While federal prosecutors should be encouraged to dust off and begin to use older laws to prosecute sex traffickers, this country's most recent and best recognized anti-trafficking initiative--the law that has become the model for anti-trafficking legislation domestically and internationally--must be a more effective deterrent to sex traffickers. The TVPA must be amended to eliminate its unnecessary and onerous proof requirements for federal sex trafficking prosecutions, which only serve to intensify the danger and humiliation of cooperation for victims. 

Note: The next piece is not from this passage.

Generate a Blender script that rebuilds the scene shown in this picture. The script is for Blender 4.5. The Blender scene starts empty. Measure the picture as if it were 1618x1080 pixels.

An important postscript: the force, fraud, or coercion requirements that have stymied sex trafficking prosecution at the federal level have also sabotaged state anti-trafficking efforts. How did this happen? A few years after the passage of the TVPA, the Department of Justice held a conference in Tampa, Florida that unveiled a model anti-trafficking law for states. That law made proof of force, fraud, or coercion a requirement for prosecuting sex traffickers. Well over half the states then passed state anti-trafficking, most borrowing heavily from the Justice Department model law. Just as the TVPA came to supplant the Mann Act, new state anti-trafficking laws began to supplant existing laws against pimping. The predictable upshot: a dearth of successful prosecutions under the new state anti-trafficking laws.